Marketers are familiar with the notion of the ‘customer journey’, which maps a route from potential prospect, through closed sale and beyond. In the world of travel of course, this intertwines with the very real journey a customer may be on, involving planes, trains, automobiles and everything in between.
A third journey is that of the travel industry, as it maps a course from paper tickets and mainframe-based reservation systems towards mobile-friendly, digitally augmented service provision. The term digital transformation is banded around without anyone really understanding what it means; yet nobody denies how quickly we are transitioning away from technology being confined to the back-room.

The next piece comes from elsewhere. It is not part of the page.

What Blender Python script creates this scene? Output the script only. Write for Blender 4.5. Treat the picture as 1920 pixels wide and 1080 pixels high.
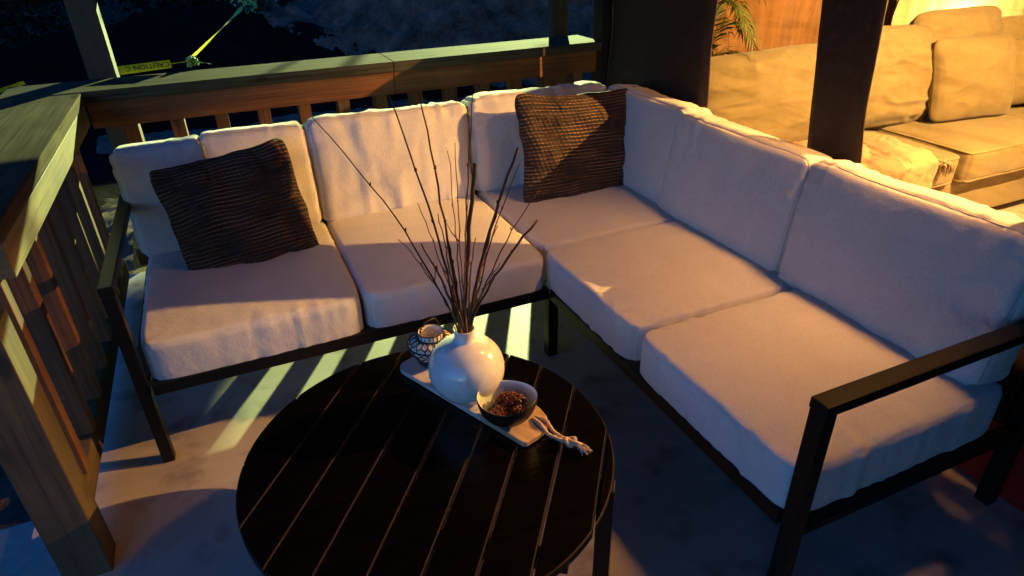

Given this simultaneous lack of clarity and sense of urgency, operators and agencies are quite right to feel a sense of unease about the future: indeed, consulting firms and pundits seem pushed to rub traditional firms’ noses in it, with mantras such as “transform or die.” While this may not be the most helpful advice, a majority agree that a change of thinking is the first priority, based on new business models, customer-centric strategies and innovation-led processes.
As many are finding out however, a leopard that changes its spots is still a leopard. Even as the new breed of online travel agents (OTAs) has changed the relationship between travellers and services by creating a new, intermediary layer, the experience of booking a business trip or vacation is much as it always was.

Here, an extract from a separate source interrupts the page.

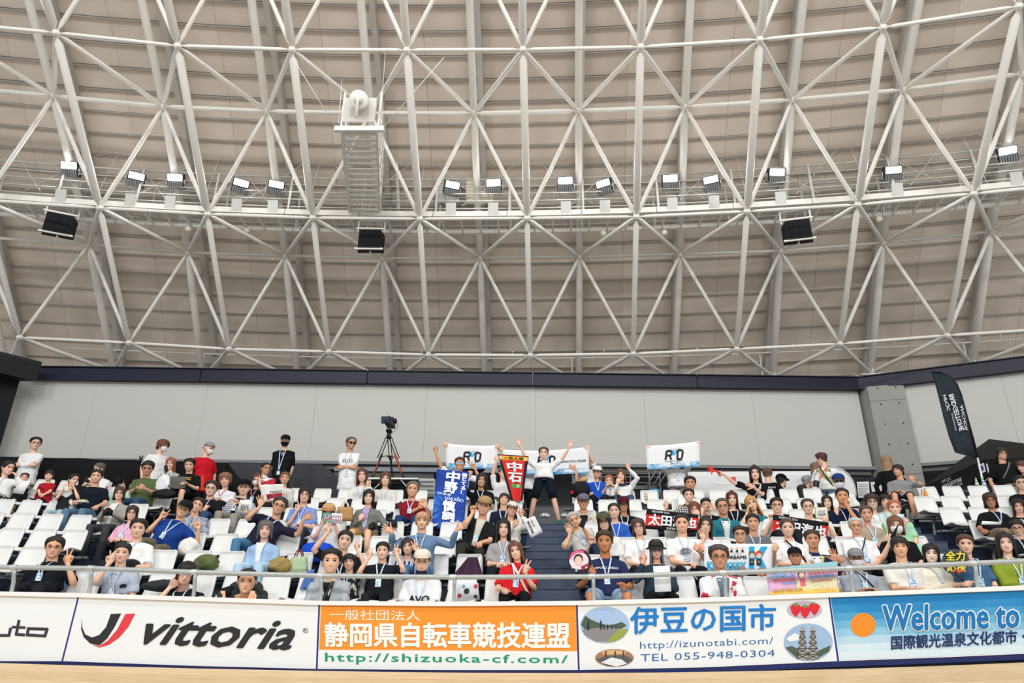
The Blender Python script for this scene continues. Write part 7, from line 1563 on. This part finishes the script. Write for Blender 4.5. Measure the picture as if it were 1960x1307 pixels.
# table with the tripod
zt = at_r(745, 919, rr(7) + 1.15).z; t = thing('folding_table', Vector((at_r(745, 919, rr(7) + 1.15).x, at_r(745, 919, rr(7) + 1.15).y, ZC_)), 'white folding table with tubular legs under the camera tripod', 'table'); A = at_r(701, 918, rr(7) + .95); Bq = at_r(800, 921, rr(7) + .95); A.z = Bq.z = zt; n = radial(A); mb = MB(); mb.box((A + Bq) / 2 + n * .32, (Bq - A) / 2, n * .34, (0, 0, .018)); put('tabletop', mb, WHITE, t, smooth=False)
mb = MB(); mb.box((A + Bq) / 2 + n * .3 - UP * .06, (Bq - A) * .44, n * .2, (0, 0, .03)); put('under_shelf', mb, mat('#26282c'), t, smooth=False)
for u in (.08, .92):
    p = A.lerp(Bq, u); q_ = A.lerp(Bq, u + (.25 if u < .5 else -.25)); mb = MB(); mb.tube([p - UP * .02 + n * .05, Vector((p.x, p.y, ZC_ + .02)) + n * .05], .016, 8); put('leg', mb, mat('#d8dadb', .3, .6), t); mb = MB(); mb.tube([p - UP * .02 + n * .6, Vector((p.x, p.y, ZC_ + .02)) + n * .6], .016, 8); put('leg', mb, mat('#d8dadb', .3, .6), t); mb = MB(); mb.tube([q_ - UP * .03, Vector((p.x, p.y, zt - .35))], .012, 6); put('brace', mb, mat('#e4e6e7', .3, .6), t)
TC = (A + Bq) / 2 + n * .3; TC = at_r(744, 917, rr(7) + 1.2); TC.z = zt + .02
t = thing('camera_tripod', TC, 'tall black video tripod with orange ties carrying a broadcast camera', 'tripod'); hd = at_r(744, 837, rr(7) + 1.2); lat = Vector((n.y, -n.x, 0)); spider = at_r(740, 872, rr(7) + 1.2)
for i, (lx, ly) in enumerate(((-.36, -.1), (.36, -.1), (.05, .3))):
    ft = TC + lat * lx + n * ly; kn = hd.lerp(ft, .5) + lat * lx * .1
    for s_ in (-1, 1): mb = MB(); mb.tube([hd + lat * s_ * .03 + lat * lx * .1, kn + lat * s_ * .035], .012, 6); put('upper_tube', mb, mat('#1a1b1e', .4), t)
    mb = MB(); mb.tube([hd.lerp(ft, .42), ft], [.026, .02], 8); put('leg', mb, mat('#1a1b1e', .4), t); mb = MB(); mb.tube([ft, ft + UP * .05], .028, 8); put('foot', mb, BLACK, t); mb = MB(); mb.tube([spider, kn], .01, 6); put('spreader_arm', mb, mat('#2a1c1c', .5), t)
mb = MB(); mb.tube([hd.lerp(TC + lat * .36 - n * .1, .42) - n * .03, hd.lerp(TC + lat * .36 - n * .1, .85) - n * .03], .014, 6); put('orange_tie', mb, mat('#f05a28', .6), t); mb = MB(); mb.tube([hd.lerp(TC - lat * .36 - n * .1, .6) - n * .03, hd.lerp(TC - lat * .36 - n * .1, .9) - n * .03], .012, 6); put('orange_tie', mb, mat('#c8402a', .6), t)
mb = MB(); mb.tube([hd - UP * .03, hd + UP * .02, hd + UP * .09, hd + UP * .12], [.05, .06, .045, .05], 12, False); mb.box(hd + UP * .15, lat * .06, n * .09, UP * .03); put('fluid_head', mb, mat('#17181b', .4), t)
cc = at_r(745, 808, rr(7) + 1.2); t = thing('video_camera', hd + UP * .18, 'black broadcast video camera with a big lens on the tripod', 'camera'); f_ = -n; lat_ = lat
mb = MB(); mb.box(cc + lat * .02 + n * .05, lat * .09, n * .2, UP * .09); put('camera_body', mb, mat('#17191d', .45), t, smooth=False); mb = MB(); mb.box(cc - lat * .06 - n * .2, lat * .09, n * .05, UP * .075); put('matte_box', mb, mat('#2c3a46', .4), t, smooth=False); mb = MB(); mb.tube([cc - lat * .05 - n * .2, cc - lat * .05 - n * .27], [.055, .062], 18, False); put('lens', mb, mat('#0c1622', .15), t, auto=.7); mb = MB(); mb.tube([cc - lat * .05 - n * .268, cc - lat * .05 - n * .272], [.045, .04], 18, False); put('lens_glass', mb, mat('#12304c', .08), t)
mb = MB(); mb.box(cc + lat * .13 + UP * .03 - n * .02, lat * .045, n * .08, UP * .04); put('viewfinder', mb, BLACK, t, smooth=False); mb = MB(); mb.tube([cc + n * .15 + UP * .1, cc + UP * .14 + n * .05, cc + UP * .12 - n * .12], .014, 6); put('top_handle', mb, BLACK, t); mb = MB(); mb.tube(bez(cc + lat * .14, cc + lat * .3 - UP * .05, cc + lat * .1 - UP * .25, 8), .006, 5); put('cable', mb, BLACK, t)
# stair rails right of the middle
t = thing('concourse_railing', P_(1200, 950, rr(7) + 1.7), 'galvanised railings and stair handrails behind the top row right of the stairs', 'railing'); gv = mat('#83898c', .4, .6); r0 = rr(7) + 1.7
for y in (905.5, 912, 923): mb = MB(); mb.tube([P_(1094, y, r0), P_(1180, y + .5, r0), P_(1262, y + 1, r0)], .014, 6); put('rail_bar', mb, gv, t)
for x in (1096, 1150, 1206, 1242, 1262): p = P_(x, 904, r0); mb = MB(); mb.tube([p, Vector((p.x, p.y, ZC_))], .016, 6); put('stanchion', mb, gv, t)
for x in (1240, 1252, 1262, 1276): mb = MB(); mb.tube([P_(x + 16, 900, r0 - .1), P_(x - 2, 930, r0 - .1)], .015, 6); put('stair_handrail', mb, gv, t)
mb = MB(); mb.box((P_(1200, 934, r0 + .1)), (P_(1262, 934, r0 + .1) - P_(1150, 934, r0 + .1)) / 2, (0, .1, 0), (0, 0, .04)); put('landing_edge', mb, mat('#6d7274', .6), t, smooth=False)
# white sheeting and pop-up ring
t, f, _ = cloth_quad('white_sheet', [(1316,903),(1600,901),(1600,955),(1316,955)], rr(7) + 1.9, mat('#eef0f1', .6, 0, .1, 6), 'long white sheeting stretched behind the top row on the right', 'sheet', (.008, 2), 20, 5, .01)
tri_poly([(.16, .62), (.30, .82), (.30, .55), (.22, .5)], f, mat('#f7f7f6'), t, 'stuck_paper', 1); tri_poly(rect(.295, .6, .33, .8), lambda u, v: f(u, v) - radial(f(u, v)) * .004, mat('#e2685e'), t, 'stuck_paper', 1)
t = thing('popup_screen', P_(1610, 955, rr(7) + 1.5), 'white half-round pop-up screen behind the masked man in the blue cap', 'screen'); mb = MB(); pts = [P_(1590 + 48 * sin(a), 945 - 52 * cos(a), rr(7) + 1.5) for a in [0 + 1.7 * k / 12 for k in range(13)]]; cpt = P_(1590, 960, rr(7) + 1.5)
mb.add(pts + [cpt], [(i + 1, i, 13) for i in range(12)]); mb.add([p + Vector((0, .02, 0)) for p in pts] + [cpt + Vector((0, .02, 0))], [(i, i + 1, 13) for i in range(12)]); put('screen_cloth', mb, mat('#eceeef', .6), t, smooth=False); mb = MB(); mb.tube(pts, .018, 6); put('rim', mb, mat('#c9cccd', .5), t)
t = thing('notice_panel', P_(1665, 955, rr(7) + 2.4), 'dark panel with white notices pinned up left of the pillar', 'notice board'); wallq([(1632,912),(1692,914),(1692,960),(1632,960)], rr(7) + 2.42, mat('#24262b', .7), 'panel', t)
for q in ([(1640,922),(1663,921.5),(1665,952),(1643,953)], [(1666,922.5),(1688,922),(1689,940),(1669,941)]): wallq(q, rr(7) + 2.36, mat('#eef0f0', .6), 'notice', t, .006)
letters('関係者 テント', (lambda f: (lambda u, v: at_r(*f(u, v), rr(7) + 2.35)))(quadmap([(1670,927),(1686,926.5),(1686,930),(1670,930.5)])), ink, t, 0)
for k in range(6): mb = MB(); mb.tube([P_(1644, 927 + 4 * k, rr(7) + 2.35), P_(1661, 926.6 + 4 * k, rr(7) + 2.35)], .004, 4); put('printed_line', mb, mat('#9a9ca0'), t)
# black pop-up tent
rt = rr(7) + 1.6; t = thing('canopy_tent', P_(1880, 960, rt), 'black pop-up canopy tent with a white-lettered valance at the far right', 'tent'); tm = mat('#131417', .7, 0, .15, 6)
apex = P_(1893, 840, rt + 1.2); e = [P_(1762, 938, rt - .3), P_(2075, 895, rt - .6), P_(2075, 880, rt + 2.8), P_(1800, 905, rt + 2.8)]; e[0].z = e[1].z = (e[0].z + e[1].z) / 2 if False else e[0].z
cor = P_(1772, 932, rt); far = P_(2080, 905, rt)
c1 = P_(1768, 931, rt + .2); c2 = P_(1886, 879, rt - .9); c3_ = P_(2120, 868, rt - .2); c4 = c3_ + (c1 - c2)
mb = MB(); mb.add([apex, c1, c2, c3_, c4] + [p - UP * .0 for p in (apex,)], [(0, 1, 2), (0, 2, 3), (0, 3, 4), (0, 4, 1)]); put('roof_cloth', mb, tm, t, smooth=False)
def val(a, b, h, nm='valance'):
    mb = MB(); g = [[a.lerp(b, i / 8) - UP * h, a.lerp(b, i / 8)] for i in range(9)]; mb.slab(g, .004); return put(nm, mb, tm, t, smooth=False)
val(c1, c2, .34); val(c2, c3_, .34)
nv = (c2 - c1).cross(UP).normalized(); nv = nv if nv.dot(-c1) > 0 else -nv
vf = lambda u, v: c1.lerp(c2, u) - UP * (.34 * (1 - v)) + nv * .012
letters('HPCJC', rectfn(vf, .30, .45, .62, .88), mat('#d9dbdd'), t, 0); letters('BRIDGESTONE', rectfn(vf, .30, .60, .34, .58), mat('#d9dbdd'), t, .03); letters('ANCHOR', rectfn(vf, .42, .60, .12, .28), mat('#d9dbdd'), t, 0)
poly(rect(.88, .3, .97, .85), vf, mat('#f0f1f3'), t, 'printed_label'); poly([(.925 + .026 * cos(a), .57 + .16 * sin(a)) for a in [2 * pi * k / 10 for k in range(10)]], lambda u, v: vf(u, v) + nv * .003, mat('#2a3fa0'), t, 'printed_label')
for p in (c1, c2, c3_): mb = MB(); mb.tube([p - UP * .1, Vector((p.x, p.y, ZC_))], .02, 8); put('tent_leg', mb, mat('#b9c3c8', .35, .6), t)
for a_, b_ in ((c1 - UP * .35, c2.lerp(c1, .5) - UP * .75), (c1 - UP * .75, c2.lerp(c1, .5) - UP * .35), (c2 - UP * .35, c3_.lerp(c2, .6) - UP * .75), (c2 - UP * .75, c3_.lerp(c2, .6) - UP * .35), (c2 - UP * .35, c2.lerp(c1, .5) - UP * .75), (c2 - UP * .75, c2.lerp(c1, .5) - UP * .35)):
    mb = MB(); mb.tube([a_, b_], .013, 6); put('truss_bar', mb, mat('#9fc4cf', .3, .6), t)
# feather flag
rf = rr(7) + .3; t = thing('feather_flag', P_(1880, 940, rf), 'tall curved dark feather flag with mirrored white lettering on a white pole', 'flag'); fm = mat('#1f2a33', .7, 0, .3, 6)
outl = [(1782,711),(1800,712),(1818,720),(1832,735),(1840,755),(1852,800),(1863,840),(1872,876)]; inn = [(1782,711),(1786,720),(1790,735),(1797,762),(1806,800),(1816,835),(1828,866),(1868,877)]
mb = MB(); G_ = []
for (a_, b_) in zip(outl, inn): G_.append([P_(b_[0] + (a_[0] - b_[0]) * k / 5, b_[1] + (a_[1] - b_[1]) * k / 5, rf + .03 * sin(k * 1.4 + a_[1] * .03)) for k in range(6)])
mb.slab(G_, .003, (0, 1, 0)); put('flag_cloth', mb, fm, t)
mb = MB(); mb.tube([P_(x, y, rf) for x, y in outl], [.008, .01, .012, .014, .015, .016, .018, .02], 6); put('flag_sleeve', mb, mat('#101215', .7), t)
mb = MB(); mb.tube([P_(1871, 876, rf), P_(1880, 916, rf), P_(1887, 950, rf)], [.018, .022, .024], 8, False); put('pole', mb, mat('#e9ebec', .35, .2), t, auto=.8)
mb = MB(); b = P_(1887, 950, rf); b.z = ZC_ + .03; mb.box(b, (.2, 0, 0), (0, .2, 0), (0, 0, .025)); put('flag_base', mb, BLACK, t, smooth=False)
wl_ = mat('#dfe3e6', .6)
def fl(txt, q, bold=0): f_ = quadmap(q); letters(txt, lambda u, v: P_(*f_(v, u), rf - .05), wl_, t, bold)
def along(x0, y0, x1, y1, w, mirror=True):            # text runs from (x0,y0) to (x1,y1); w = letter height px
    L = math.hypot(x1 - x0, y1 - y0); dx, dy = (x1 - x0) / L, (y1 - y0) / L; nx, ny = dy, -dx
    if mirror: nx, ny = -nx, -ny
    return lambda u, v: P_(x0 + dx * L * u + nx * w * (v - .5), y0 + dy * L * u + ny * w * (v - .5), rf - .06)
letters('BRIDGESTONE', along(1820, 755, 1841, 824, 9), wl_, t, .03); letters('HPCJC', along(1808, 756, 1817, 786, 8), wl_, t, .02); letters('ANCHOR', along(1840, 775, 1850, 824, 6), wl_, t, .01); letters('HIGH PERFORMANCE CENTER', along(1822, 790, 1830, 824, 3), wl_, t, 0)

This isn’t to denigrate how much easier it has become to book a hotel or flight, nor how disruptive the impact has been on established brands. At the same time, based on some of the conversations we are having with speakers in the build up to Travel Forward, it’s clear that this is just the beginning.
Case in point: consider how Vincent Fillon of Air France told me that the goal was no longer mobile (apps), but mobility in its broadest sense. I paraphrase but “delivering services to where the customers are” was the gist. Meanwhile, discussions around ancillary packaging and New Distribution Capability (how’s that for jargon) covered just how early we are in the journey of offering products and services beyond the hotel/flight/hire car/insurance standard packages we see today.
A word often used is “experience” — indeed, this is another of those touchstone terms which means both nothing, and everything. From a customer experience perspective, it refers to interactions with providers; more broadly, traveller experiences encompass delivering what business people and holiday makers want from their physical journeys: peace of mind, a complete break, inspiration and shared joy.
Just as these uses of the term reflect the two traveller journeys, we can think about how travel providers are moving from transactional, to experience-based business models, as reflected by startups such as Secret Escapes or Culture Trip. The shift in corporate thinking is both simple, and profound: as I have written elsewhere, we can all tap into our inner traveller, but at the same time, we need to deliver the platforms and architectures, systems, services and apps to make it happen.
All the same, the real innovation is coming from those thinking about what people want to do, as opposed to where they want to stay or how they want to travel. It is also clear from our conversations how this transition of thinking is taking place in front of our eyes: business advantage is therefore to be had from making the shift faster than the competition.
While the future may be unclear, we can say some things with more certainty: first, how there is still work to be done in terms of enabling access to products and services online, and second, how demand-based business models (presented from a customer perspective) will win over supply-based models. We can make the latter more efficient, saving money as we go, but with the former, the sky is literally the limit.